As I have argued in my book Explaining Pakistan’s Foreign Policy: Escaping India Pakistan’s ties with the US, as with almost every other country, have been framed by its India-centric foreign policy. Since Independence in 1947 Pakistan has sought in the US a strong ally who would build Pakistan’s economic and military resources to help it stand up to the perceived existential threat, India.

For the US, however, Pakistan has been one of the cogs in the wheels of its global policy, whether the anti-Soviet northern tier during the Cold War or the anti-terrorism policy since 9/11.

The two countries, however, have rarely had the same interests or the same enemies. For Pakistan, India was and has always remained the primary threat. For the US, however, India has never been a threat and rather from the 1990s has become a valuable partner and potential future ally.

Further, on vital issues, like terrorism and Afghanistan, Pakistan’s leaders do not see eye-to-eye with their American or Indian counterparts.

On the issue of terrorism, most Pakistani leaders, both civilian and military, still differentiate between those who are viewed as freedom fighters or ‘wayward children’ and those who are enemies.

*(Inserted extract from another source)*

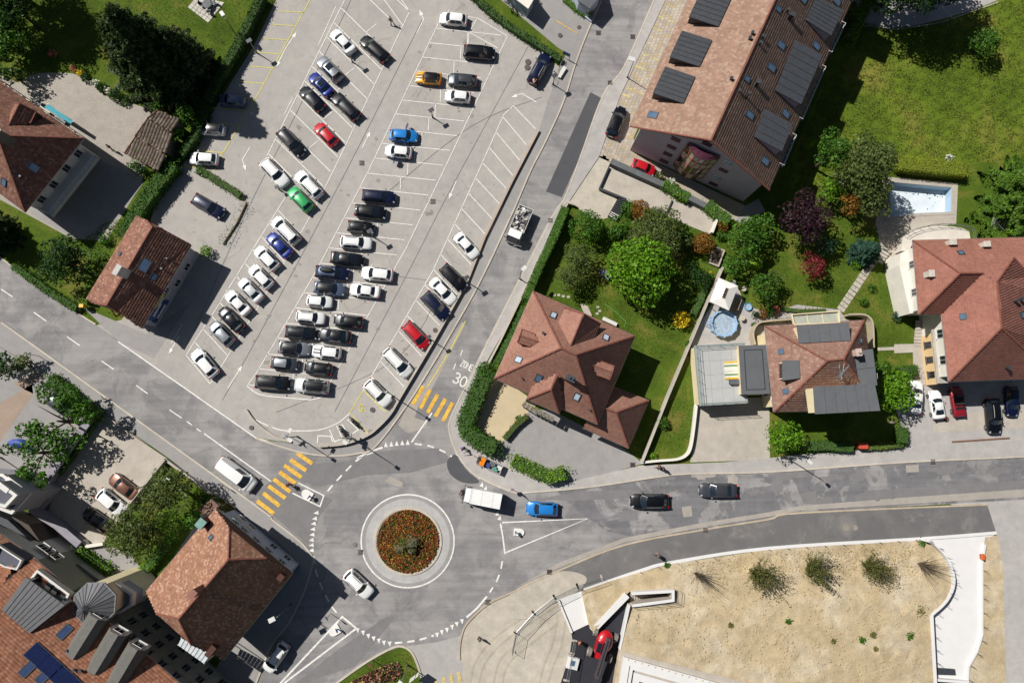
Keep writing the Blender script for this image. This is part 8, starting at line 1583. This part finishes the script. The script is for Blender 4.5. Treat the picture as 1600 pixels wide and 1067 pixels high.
for px, py, a, l in ((335, 7, 200, 'right of'), (328, 20, 100, 'below'), (316, 9, -10, 'left of'), (325, 2, -80, 'above')): chair(px, py, a, 'dark garden chair %s the round table on the lawn terrace' % l, M_dkmetal, 'chairs round the lawn table')
wr_ = thing('pale_rock', 'pale boulder at the foot of the spruces', 'rock', at(218, 136, 0)); b2 = MB(); b2.blob((0, 0, .35), .8, 1.1, .5, 8, 6, .15); b2.blob((.8, -1.0, .2), .5, .7, .3, 7, 5, .15); link('stone', b2.mesh('stn', plain('pale_stone', '#aaa09a', .9, .2, 2)), None, wr_)
for px, py in ((220, 150.5), (215.5, 155.5)): MB().prism([(p.x, p.y) for p in P([(px-2, py-1), (px+1.5, py-2), (px+2, py+1), (px-1.5, py+2)])], 0, .06).build('stepping_stone', M_concrete, label='%s pale stepping stone on the lawn under the spruces' % ('upper' if py < 152 else 'lower'), cat='stone', group='stepping stones')
mb = thing('yellow_postbox', 'yellow post box at the road corner of the workshop', 'post box', at(135, 480, 0)); p = at(135, 480, 0); MB().abox((p.x, p.y, .85), .5, .4, .8).build('box', plain('post_yellow', '#d8a81c', .5, .1), mb); MB().abox((p.x, p.y, .24), .12, .12, .48).build('post', M_dkmetal, mb); MB().abox((p.x, p.y, 1.28), .56, .46, .06).build('lid', MATS['post_yellow'], mb)
for a, c, l in (((17, 753), (39, 771), 'lower'), ((24, 748), (43, 763), 'upper')):
    a, c = at(*a), at(*c); d = c-a; u = d.normalized(); n = Vector((-u.y, u.x, 0)); t = thing('plank_bench', '%s orange plank bench beside the white edged terrace' % l, 'bench', (a+c)/2); MB().box((a+c)/2+Vector((0, 0, .45)), u, n, (0, 0, 1), d.length, .45, .08).build('seat', plain('orange_planks', '#d6932e', .7, .15), t)
    for s2 in (-1, 1): MB().box((a+c)/2+u*d.length*.4*s2+Vector((0, 0, .2)), u, n, (0, 0, 1), .1, .4, .4).build('leg', M_dkmetal, t)
bt = thing('blue_tarpaulin', 'blue tarpaulin bundle under the lower sparse tree', 'tarpaulin', at(32, 692, 0)); b2 = MB(); b2.blob((0, 0, .5), 1.3, .6, .6, 9, 6, .15); b2.blob((1.6, -.9, .35), .5, .4, .4, 8, 5, .15); link('cover', b2.mesh('cv', plain('blue_tarp', '#2d4796', .6, .25, 3)), None, bt)
wb_ = thing('white_bench', 'long white bench against the villa lawn wall', 'bench', at(951, 503, 0)); a, c = at(941, 498), at(963, 508); d = c-a; u = d.normalized(); n = Vector((-u.y, u.x, 0)); MB().box((a+c)/2+Vector((0, 0, .45)), u, n, (0, 0, 1), d.length, .5, .08).build('seat', M_frame, wb_); [MB().box((a+c)/2+u*d.length*.42*s2+Vector((0, 0, .2)), u, n, (0, 0, 1), .12, .45, .4).build('leg', M_frame, wb_) for s2 in (-1, 1)]
vs = thing('villa_steps', 'pale stone steps between the villa and its lawn', 'steps', at(914, 482, 0))
for k in range(5): a, c = at(907+k*1.2, 476+k*3.2), at(919+k*1.2, 481+k*3.2); d = c-a; u = d.normalized(); n = Vector((-u.y, u.x, 0)); MB().box((a+c)/2+Vector((0, 0, .04+.08*k)), u, n, (0, 0, 1), d.length, .34, .1).build('step', M_concrete, vs)
for k, (px, py) in enumerate(((866, 461), (873, 461), (880, 463), (888, 464), (934, 480), (937, 486), (933, 490), (1090, 470), (1087, 478), (1082, 486))): MB().prism([(p.x, p.y) for p in P([(px-2.4, py-1.6), (px+2, py-2), (px+2.6, py+1.4), (px-1.8, py+2)])], 0, .05).build('stepping_stone', M_concrete, label=('%s flat stepping stone %s' % (('first', 'second', 'third', 'fourth', 'upper', 'middle', 'lower', 'upper', 'middle', 'lower')[k], 'of the row above the villa roof, from the left' if k < 4 else 'beside the green hose' if k < 7 else 'beside the boundary wall')), cat='stone', group='stepping stones in the villa lawn')
gt = thing('garden_table', 'long dark garden table in the tree shade north of the villa', 'table', at(944, 430, 0)); p = at(944, 430, 0); u = (at(952, 436)-at(938, 426)).normalized(); n = Vector((-u.y, u.x, 0)); MB().box(p+Vector((0, 0, .73)), u, n, (0, 0, 1), 1.7, .9, .06).build('tabletop', plain('table_grey', '#6b6e78', .6, .1), gt); [MB().box(p+u*.7*s2+Vector((0, 0, .35)), u, n, (0, 0, 1), .1, .7, .7).build('leg', M_dkmetal, gt) for s2 in (-1, 1)]
MB().tube([at(*p, .04) for p in smooth_line([(945, 475), (955, 482), (965, 490), (972, 497), (978, 503), (975, 510)], 4)], .03, 5).build('garden_hose', plain('hose_green', '#5fae5f', .5, .1), label='thin green hose lying across the villa lawn', cat='hose')
rb2 = thing('raised_bed', 'timber framed raised bed by the boundary wall of the villa garden', 'raised bed', at(1117, 402, 0)); q = P([(1113, 386), (1130, 393), (1121, 417), (1108, 412)]); MB().wallstrip(q, .18, 0, .5, True).build('frame', M_concrete, rb2); MB().flat([p+Vector((0, 0, .35)) for p in q]).build('soil', plain('bed_soil', '#5d4f42', .95, .3, 3, fine=.2), rb2)
cd = thing('clothes_dryer', 'rotary clothes dryer with thin arms below the cedar', 'clothes dryer', at(1548, 352, 0)); b2 = MB(); b2.tube([(0, 0, 0), (0, 0, 1.9)], .04, 6); link('pole', b2.mesh('pl'), M_steel, cd); b2 = MB()
for k in range(4): a = k*PI/2+.4; b2.tube([(0, 0, 1.3), (1.5*math.cos(a), 1.5*math.sin(a), 1.9)], .025, 5)
for r in (.7, 1.1, 1.45): b2.tube([(r*math.cos(k*PI/2+.4), r*math.sin(k*PI/2+.4), 1.3+.6*r/1.5) for k in range(5)], .01, 3, False)
link('arm', b2.mesh('ar'), M_steel, cd)
bx = thing('street_bench', 'pale concrete bench block at the pavement edge above the street', 'bench', at(877, 113, 0)); a, c = at(873, 121, .45), at(883, 105, .45); d = c-a; d.z = 0; u = d.normalized(); n = Vector((-u.y, u.x, 0)); MB().box((a+c)/2*1.0+Vector((0, 0, 0)), u, n, (0, 0, 1), d.length, .55, .14).build('seat', M_frame, bx); [MB().box((a+c)/2+u*d.length*.35*s2-Vector((0, 0, .24)), u, n, (0, 0, 1), .25, .45, .36).build('leg', M_concrete, bx) for s2 in (-1, 1)]
br_ = thing('bicycle_rack', 'thin steel hoops of a bicycle rack beside the pale bench block', 'bicycle rack', at(870, 112, 0))
for k in range(3): p = at(879-k*6, 97+k*14, 0); u = (at(878, 100)-at(862, 133)).normalized(); MB().tube([p, p+Vector((0, 0, .8)), p-u*1.1+Vector((0, 0, .8)), p-u*1.1], .03, 6).build('hoop', M_steel, br_)
bs = thing('blue_sign_board', 'blue white information board at the tip of the shrub strip', 'sign', at(884, 92, 0)); p = at(884, 92, 0); u = (at(890, 94)-at(878, 88)).normalized(); n = Vector((-u.y, u.x, 0)); MB().box(p+Vector((0, 0, 1.3)), u, n, (0, 0, 1), 1.1, .08, .8).build('panel', plain('board_blue', '#52628c', .5, .2), bs); [MB().tube([p+u*.5*s2, p+u*.5*s2+Vector((0, 0, 1.7))], .04, 6).build('post', M_steel, bs) for s2 in (-1, 1)]
M_lamphead = plain('lamp_head', '#c9c9c4', .5, .08); M_lamppole = plain('lamp_pole', '#7f8482', .5, .1, 2, metal=.4)
def lamp(px, py, h, label, armpx=None, head=.42, heads=1, z=.02, dark=False):
    c = at(px, py, 0); t = thing('street_lamp', label, 'street lamp', (c.x, c.y, z), 0, 'street lamps'); b2 = MB(); b2.tube([(0, 0, 0), (0, 0, h*.5), (0, 0, h)], [.085, .07, .05], 8); link('pole', b2.mesh('pl'), M_lamppole, t); b2 = MB(); b2.tube([(0, 0, 0), (0, 0, .5)], .12, 8); link('base', b2.mesh('bs'), M_dkmetal, t)
    dirs = [Vector((0, 0, 0))]
    if armpx:
        dirs = []
        for ax, ay in (armpx if isinstance(armpx[0], tuple) else [armpx]):
            e = at(px+ax, py+ay, 0)-c; dirs.append(e); b2 = MB(); b2.tube([(0, 0, h-.1), (e.x, e.y, h+.1)], [.045, .035], 6); link('arm', b2.mesh('am'), M_lamppole if not dark else M_frame, t)
    for e in dirs:
        u = e.normalized() if e.length > .01 else Vector((.8, .5, 0)).normalized(); n = Vector((-u.y, u.x, 0)); b2 = MB(); p = Vector((e.x, e.y, h+.12)); b2.box(p, u, n, (0, 0, 1), head*1.5, head, .14); o = link('lamp_head', b2.mesh('lh'), M_lamphead if e.length > .01 else M_dkmetal, t); b2 = MB(); b2.box(p-Vector((0, 0, .085)), u, n, (0, 0, 1), head*1.2, head*.75, .03); link('lens', b2.mesh('ln'), M_glassblue, o)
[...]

Groups like the Afghan Taliban and Lashkar e Taiba come in the first category and al Qaeda comes in the second. What is forgotten or ignored is that these groups have often helped each other in planning and organising attacks both within and outside Pakistan.

Further, there is little evidence of any concerted effort by Pakistani leaders, public intellectuals and the media to help change the public discourse in Pakistan, to change the narrative from ‘drones are causing people to become terrorists’ to ‘why is Pakistani society radicalising and what needs to be done about this?’

If we look at Afghanistan, we again see a divergence of views between what the Afghans, the US and other countries including India would like to see and what Pakistan seeks. Those groups whom Pakistan supports—the Afghan Taliban, the Haqqani network and their allies—are groups who are fighting and killing Americans, Indians and Afghans. While there has been a lot of talk about ‘talking to the Taliban’ one should not forget that you can only have talks when there is a basic agreement between both sides on what is the bottom line and if both sides have the same concept about what ‘negotiations’ and ‘talks’ which doesn’t appear to be the case over here.

That a stable, civilian and democratic Pakistan is in India’s vital interest is acknowledged by almost every Indian, policy maker and even lay public. It is true that for the last few years most of Pakistan’s civilian leaders have recognised the need for better ties with India. In neither of the last two elections, 2008 or 2013 was India an election issue. Both the former PPP-led government and the current PML-N led government have reaffirmed their desire to rebuild ties with India.

However, intentions should not frame policy, rather actions should. And as long as the Pakistani military-intelligence-technocratic complex frames and shapes Pakistan’s worldview and foreign and security policy it will be difficult to move forward. There are many analysts who have made the argument that there has been a change in this worldview but one has yet to see any visible changes, which would include a concerted effort to change the national discourse, in the media and beyond.

The argument being made here is not that one should not talk with Pakistan or have a dialogue. The author believes that it is important to have talks but they should not be simply ‘talks for talking’ sake. Just because a new administration has come to power in Pakistan should not be an excuse for believing that there will be a new era in ties. The new Pakistani administration should not be allowed to use the same arguments that have been made earlier to paper over differences on vital issues.

In this context what is required is that instead of announcing talks or a reset of ties with Pakistan, both New Delhi and Washington should adopt a wait and watch policy. They should see whether Islamabad—and Rawalpindi—is willing to go beyond the rhetoric of words.

Pakistan’s leaders have often taken advantage of these ‘resets’ to once again make the same offers they make every time and subsequently fail to keep. Maybe it is time someone held them accountable for their words and actions.